Other factors weight the scales against the accused, including prosecutorial misconduct, inadequate defense representation and resources, the fact that judges are highly likely to have been prosecutors, and, powerfully, the history of racism in the direct chain from enslavement to lynching to Jim Crow laws to bias in the justice system.
EXECUTION BY THE NUMBERS is about the legal history of these cases and about the question of how and why, in light of the Atkins decision, executions of people with I.D. continue 17 years later, as well as what it will take to stop them.
I chose to direct this film because it’s personal.
In 11th grade, my high school math teacher approached me about summer work. She was teaching summer school and needed someone to watch her son, Michael, who had an Intellectual Disability. I accepted. Over the summer, she would drop-off Michael at my house in the mornings.

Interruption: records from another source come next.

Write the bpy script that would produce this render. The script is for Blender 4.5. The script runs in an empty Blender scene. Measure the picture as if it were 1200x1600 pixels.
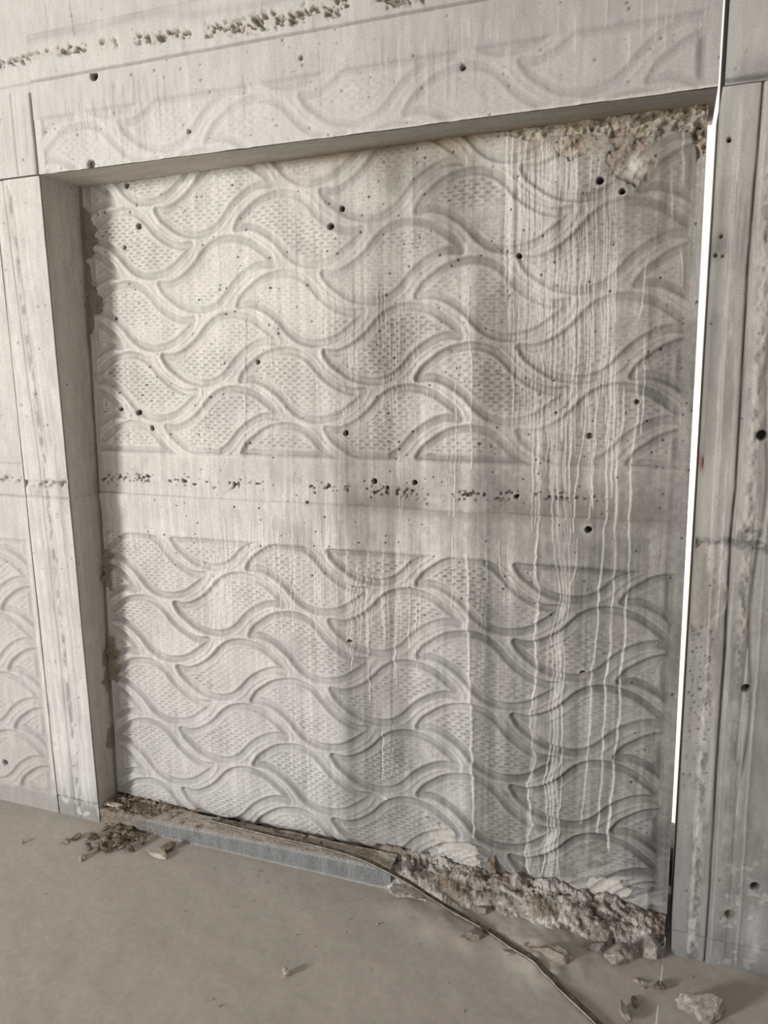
import bpy, math, random
import numpy as np
from mathutils import Matrix, Vector

S = bpy.context.scene
COL = S.collection

# ------------------------------------------------------------------ camera
F, CX, CY, CZ, YAW, PIT, ROL = 1202., 1.8613, -2.0015, 1.6, -.3575, -.1864, -.017
_f = np.array([math.sin(YAW)*math.cos(PIT), math.cos(YAW)*math.cos(PIT), math.sin(PIT)])
_r = np.array([math.cos(YAW), -math.sin(YAW), 0.])
_u = np.cross(_r, _f)
R2 = _r*math.cos(ROL) + _u*math.sin(ROL)
U2 = np.cross(R2, _f)
C0 = np.array([CX, CY, CZ])
cam = bpy.data.cameras.new('camera')
cam.sensor_fit = 'VERTICAL'; cam.sensor_height = 36; cam.lens = 36*F/1600; cam.clip_start = .05
camo = bpy.data.objects.new('camera', cam); COL.objects.link(camo)
m4 = Matrix(((R2[0], U2[0], -_f[0], CX), (R2[1], U2[1], -_f[1], CY), (R2[2], U2[2], -_f[2], CZ), (0, 0, 0, 1)))
camo.matrix_world = m4
S.camera = camo

# ------------------------------------------------------------------ sky, sun, daylight, exposure
w = bpy.data.worlds.new('overcast_sky'); S.world = w; w.use_nodes = True
bg = w.node_tree.nodes['Background']
bg.inputs[0].default_value = (1.0, .992, .98, 1); bg.inputs[1].default_value = 1.0
sun = bpy.data.lights.new('sun', 'SUN'); sun.energy = 8.5; sun.angle = math.radians(.53); sun.color = (1, .95, .86)
suno = bpy.data.objects.new('sun', sun); COL.objects.link(suno)
suno.rotation_euler = Vector((-.060, -1, -.36)).to_track_quat('-Z', 'Y').to_euler()
ar = bpy.data.lights.new('daylight_opening', 'AREA'); ar.shape = 'RECTANGLE'; ar.size = 1.7; ar.size_y = 1.9
ar.energy = 1100; ar.color = (1, .985, .965)
aro = bpy.data.objects.new('daylight_opening', ar); COL.objects.link(aro)
aro.location = (-6.3, -9.4, 3.0)
aro.rotation_euler = (Vector((.8, 0, 1.1)) - aro.location).to_track_quat('-Z', 'Y').to_euler()
S.view_settings.view_transform = 'Standard'; S.view_settings.look = 'None'
S.view_settings.gamma = 1; S.view_settings.exposure = 0.0; S.view_settings.use_curve_mapping = False

# ------------------------------------------------------------------ helpers
def ray(x, y): return R2*((x-600)/F) + U2*((800-y)/F) + _f
def at_y(x, y, Y=0.):
    d = ray(x, y); return C0 + d*(Y-C0[1])/d[1]
def at_z(x, y, Z=0.):
    d = ray(x, y); return C0 + d*(Z-C0[2])/d[2]
def panel_y(x, z): return .095 + .04*z - .019*x*z
def pan(px, pz):
    d = ray(px, pz); t = (.1-C0[1])/d[1]
    for _ in range(8):
        X = C0 + d*t; t = (panel_y(X[0], X[2])-C0[1])/d[1]
    return C0 + d*t
def lin(v):
    v = np.asarray(v, float)/255.
    return np.where(v < .04045, v/12.92, ((v+.055)/1.055)**2.4)
def smooth(a, b, x):
    t = np.clip((x-a)/(b-a), 0, 1); return t*t*(3-2*t)
_tabs = {}
def noise(X, Y, sx, sy, seed):
    """value noise in 0..1 with feature size sx, sy (metres)"""
    if seed not in _tabs: _tabs[seed] = np.random.RandomState(seed).rand(128, 128)
    T = _tabs[seed]
    u = X/sx + 1000; v = Y/sy + 1000
    i = np.floor(u).astype(int); j = np.floor(v).astype(int)
    a = u-i; b = v-j; a = a*a*(3-2*a); b = b*b*(3-2*b)
    i0 = i & 127; i1 = (i+1) & 127; j0 = j & 127; j1 = (j+1) & 127
    return (T[i0, j0]*(1-a)+T[i1, j0]*a)*(1-b) + (T[i0, j1]*(1-a)+T[i1, j1]*a)*b
def fbm(X, Y, sx, sy, seed, n=3):
    s = 0; t = 0; k = 1.
    for q in range(n):
        s = s + k*noise(X, Y, sx/2**q, sy/2**q, seed+q); t += k; k *= .5
    return s/t

def tag(o, label=None, cat=None, group=None, kind=None):
    if label: o['label'] = label
    if cat: o['category'] = cat
    if group: o['group'] = group
    if kind: o['kind'] = kind
    return o
def link(name, me, mat=None, parent=None):
    o = bpy.data.objects.new(name, me); COL.objects.link(o)
    if mat: me.materials.append(mat)
    if parent: o.parent = parent
    return o
def new_mesh(name, V, Q, smooth_n=0, col=None):
    """V (n,3), Q list/array of quads (m,4); first smooth_n faces are smooth"""
    V = np.asarray(V, np.float32); Q = np.asarray(Q, np.int32); n = Q.shape[1]
    me = bpy.data.meshes.new(name)
    me.vertices.add(len(V)); me.vertices.foreach_set('co', V.ravel())
    me.loops.add(Q.size); me.loops.foreach_set('vertex_index', Q.ravel())
    me.polygons.add(len(Q)); me.polygons.foreach_set('loop_start', np.arange(0, Q.size, n, dtype=np.int32))
    me.polygons.foreach_set('loop_total', np.full(len(Q), n, np.int32))
    sm = np.zeros(len(Q), bool); sm[:smooth_n] = True
    me.polygons.foreach_set('use_smooth', sm)
    if col is not None:
        a = me.attributes.new('tint', 'FLOAT_COLOR', 'POINT')
        c4 = np.ones((len(V), 4), np.float32); c4[:, :3] = col
        a.data.foreach_set('color', c4.ravel())
    me.update(calc_edges=True); me.validate()
    return me
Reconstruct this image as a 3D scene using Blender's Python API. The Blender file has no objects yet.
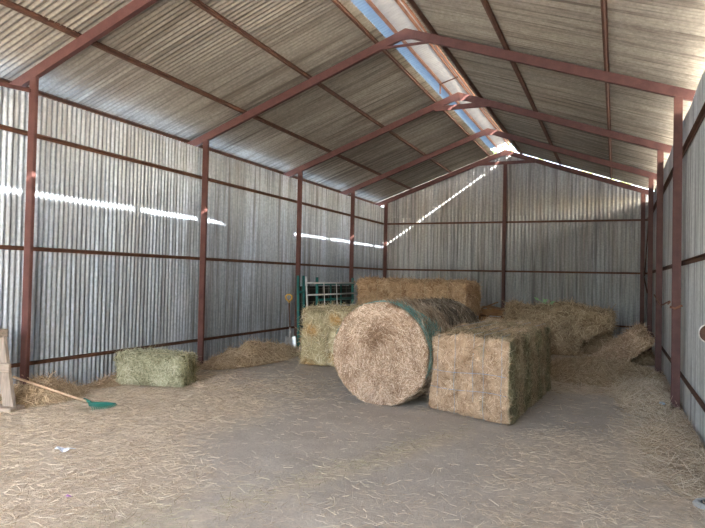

Usually, the night before, I would plan the next day’s activities with him. That summer, Michael and I were inseparable. We would go to the park and play basketball, go to the mall, play video games, listen to music, or participate in arts and crafts at the community center. He was like the little brother I never had. Even the kids in my neighborhood accepted Michael as part of the “crew.” I remember how much he enjoyed nature and being outside. Often, we would find ourselves in the backyard, gazing at my mother’s flowers, sucking the nectar from honeysuckle, watching beetles, grasshoppers and centipedes crawl across the ground, or picking up the pecans that fell from our pecan tree. He was completely trusting of me, and I didn’t take it for granted.
Michael had a child-like innocence, and he was in total wonderment about everything around him. I didn’t realize the impact I had on Michael until his mother told me how much he loved being around me, so much so that Michael began to mimic my mannerisms and even try to use slang words I often used. He just wanted
to be accepted. Michael’s mother told me she could see the positive impact I had on him, and she always thanked me for being his friend. What she didn’t know was how much Michael taught me about patience, compassion and true friendship.
My vision is to push the conversation of the death penalty as it relates to people with Intellectual Disabilities. As we learn about its complexities, we must recognize our own prejudices and failures. I’m reminded of something Bryan Stevenson writes in his excellent book, Just Mercy, “We are all implicated when we allow other people to be mistreated.”
“Execution by the Numbers” is relevant to the social and human rights discussion currently going on. The film shines a light on a system that allows hired-gun psychologists to influence judges to order the harshest of punishments against those who cannot protect themselves. The film is told by prosecuting and defense attorneys, scholars, advocates, religious leaders, friends, enemies, jurors, family members and the the people with Intellectual Disabilities who are on Death Row.
As you watch the film, ask yourself this question, “If the Supreme Court ruled that executing people with Intellectual Disabilities is ‘cruel and unusual punishment,’ how and why do courts get away with it?” As the Honorable Justice John Paul Stevens once said, “There are all sorts of reasons one could be offended by the execution of a child. The same reaction should apply to an older person with the mentality of a child.”